Par ailleurs, la question des sites FTP, c'est-à-dire la contrefaçon de masse par diffusion via internet, pose des problèmes préalables d'importance : quel est le serveur qui diffuse le logiciel contrefait ? Est-il en France ou non ? Quel est son statut (appartient-il au contrefacteur ou à une société d'hébergement) ? Enfin, comment déterminer la quantité de diffusion, et par là même le préjudice -notamment quand cette diffusion est déclarée, par expert, indéfinie- ? Il s'agit donc pour l'expert d'évaluer la perte vraisemblable, la perte de chance. Car, comme le souligne François Wallon, il n'y a pas de corrélation évidente entre le nombre de copies et les pertes de commercialisation.

Enfin, ultime question sur le terrain civil, comment évaluer le préjudice lorsque le logiciel ayant fait l'objet d'une contrefaçon n'est pas encore commercialisé ? Ce préjudice est-il nul ou correspond-il au prix de revient ? Pour Stéphane Lipski, avec un certain degré d'incertitude, sauf si le logiciel présente une malfaçon ou n'est pas adapté au marché, le préjudice est évalué à hauteur de la commercialisation probable. Par ailleurs, même si le contrefacteur ne commercialise par son produit contrefait, les faits de contrefaçon sont condamnables sur le terrain du parasitisme (à charge de la preuve par le contrefait).
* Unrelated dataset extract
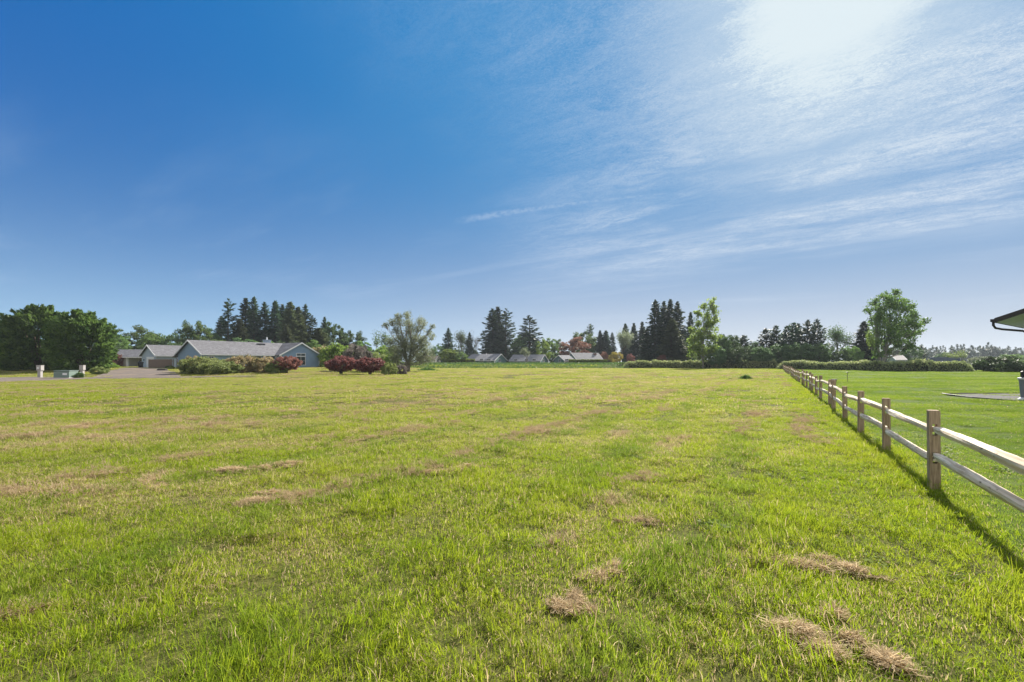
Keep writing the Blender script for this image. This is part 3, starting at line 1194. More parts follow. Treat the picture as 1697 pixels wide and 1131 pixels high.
def garage():
    root = empty('blue_garage', (-68.9, 86.3, .45), math.atan2(13.5, 8.5), 'blue garage with white gable door behind the board fence, left of the long house', 'garage')
    gable_walls(0, 10, 3.2, 2.55, 4.35, BLUEPALE, root)
    gable_roof_x(0, 10, 3.2, 2.55, 4.35, .45, SHIN, root)
    dm, k = new_mat('white_door_panels')
    tc = k.n('ShaderNodeTexCoord').outputs['Object']
    z = k.sep(tc)[2]
    principled(k, (.72, .74, .76, 1), .5, .3, k.ss(k.math('FRACT', k.math('MULTIPLY', z, 2.0)), 0, .1), .5, .02)
    MB().box(-.06, 0, -2.4, .9, -.3, 2.2).build('garage_door', dm, root)
    MB().box(-.12, -.0, 2.0, 2.2, 1.5, 1.75).build('wall_lamp', BLACK, root)
    # far side shed roof joining the carport
    return root


def beige_house():
    root = empty('beige_cottage', (-84.2, 104.5, .45), 0, 'small beige cottage with open carport beyond the garage', 'house')
    # local: ridge along x
    hw, ze, zr = 3.6, 2.4, 3.95
    gable_walls(-6.2, -1.4, hw, ze, zr, BEIGE, root)
    gable_roof_x(-6.2, 2.6, hw, ze, zr, .5, SHIN, root)
    MB().box(-1.4, 2.5, 0, .2, -.4, 2.35).build('carport_wall', BEIGE, root)
    MB().box(-1.35, -1.0, -hw - .05, -hw + .3, -.4, 2.2).build('porch_post', WHITE, root)
    MB().box(2.2, 2.5, -hw, -hw + .3, -.4, 2.2).build('porch_post', WHITE, root)
    window(root, wall_M(-3.4, -hw, 1.35, 0, -1), 1.7, 1.1, .09, 1)
    # log rack
    x0, y0 = -82.9, 102.0
    z0 = h1(x0, y0)
    lr = empty('log_rack', (x0, y0, z0), 0, 'dark hooped rack holding pale cut logs under the carport roof', 'rack')
    pts = [(-.75 * math.cos(t), 0, .75 + .75 * math.sin(t)) for t in np.linspace(-PI / 2, 3 * PI / 2, 21)]
    MB().tube(pts, [.07] * 21, 6).build('hoop', BLACK, lr)
    LOG = mat_simple('cut_logs', (.38, .27, .17), .9, .1, .4, 12)
    rnd = random.Random(2)
    b = MB()
    for zz in range(4):
        for xx in range(-2, 3):
            cx_ = xx * .2 + (zz % 2) * .1; cz_ = .2 + zz * .17
            if cx_ ** 2 + (cz_ - .75) ** 2 < .5:
                r_ = rnd.uniform(.07, .09)
                b.tube([(cx_, -.25, cz_), (cx_, .25, cz_)], [r_, r_], 8)
    b.build('logs', LOG, lr)
    # wheeled bin beside the garage
    x0, y0 = -69.7, 85.4
    tb = empty('wheeled_bin', (x0, y0, h1(x0, y0)), .3, 'black wheeled bin standing by the garage corner', 'bin')
    MB().add([(-.25, -.28, .08), (.25, -.28, .08), (.25, .22, .08), (-.25, .22, .08), (-.32, -.36, 1.0), (.32, -.36, 1.0), (.32, .36, 1.0), (-.32, .36, 1.0)],
             [(0, 3, 2, 1), (4, 5, 6, 7), (0, 1, 5, 4), (1, 2, 6, 5), (2, 3, 7, 6), (3, 0, 4, 7)]).build('body', BLACK, tb)
    MB().prism_x([(-.42, 1.0), (.4, 1.0), (.4, 1.06), (0, 1.13), (-.42, 1.05)][::-1], -.35, .35).build('lid', BLACK, tb)
    for s in (-1, 1):
        MB().tube([(s * .26 - .03, .3, .12), (s * .26 + .03, .3, .12)], [.12, .12], 12).build('wheel', DARKM, tb)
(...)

4. En dehors de cette appréciation de l'expertise judiciaire informatique sur le théâtre civil, les entreprises victimes de la contrefaçon peuvent avoir tout intérêt à réclamer une expertise pour obtenir une condamnation pénale, afin de jeter l'opprobre immédiat sur le contrefacteur. Et François Wallon de rappeler combien le rôle de l'expert judiciaire informatique est important, car son analyse revêt une force probatoire dont il est difficile pour le magistrat de se détacher. Son objet commence dès l'enquête préliminaire et la garde à vue. Pourtant, c'est un technicien des forces de police ou de gendarmerie, et non un expert judiciaire, qui recueillera toutes les preuves (à charge). Il faut attendre qu'un expert judiciaire soit commis par le juge d'instruction pour que l'indépendance de l'expertise s'avère plus évidente -bien que le principe du contradictoire ne prévale pas en la matière-, car l'expert n'est pas un enquêteur. Après réception des scellés qu'il se doit de photographier, l'expert dresse l'inventaire des fichiers collectés, recherche les slacks et autres secteurs alloués. Et, en matière d'indépendance de l'investigation, il est rappelé que l'expert judiciaire n'est pas soumis à l'article 40 du Code de procédure pénale (N° Lexbase : L5531DYI), aux termes duquel "toute autorité constituée, tout officier public ou fonctionnaire qui, dans l'exercice de ses fonctions, acquiert la connaissance d'un crime ou d'un délit est tenu d'en donner avis sans délai au procureur de la République et de transmettre à ce magistrat tous les renseignements, procès-verbaux et actes qui y sont relatifs". Il appartient à chaque expert judiciaire de déterminer s'il doit ou non porter à la connaissance du Ministère public les infractions constatées n'ayant aucun rapport, en apparence, avec le délit recherché. Par suite, il ne lui reste plus qu'à établir son rapport sur cd-rom, reconstituer les scellés, apporter son témoignage à l'audience et répondre aux questions des juges et avocats.

Chacun le perçoit, déjà, les plus grandes rigueurs et indépendance sont de mise dans ces opérations d'expertise judiciaire informatique en matière de contrefaçon, au risque d'emporter la nullité de l'opération de saisie ou le discrédit sur la détermination du préjudice subi. La coordination des investigations des techniciens, enquêteurs, experts et avocats est essentielle dans les rouages du contentieux pour contrefaçon lui-même.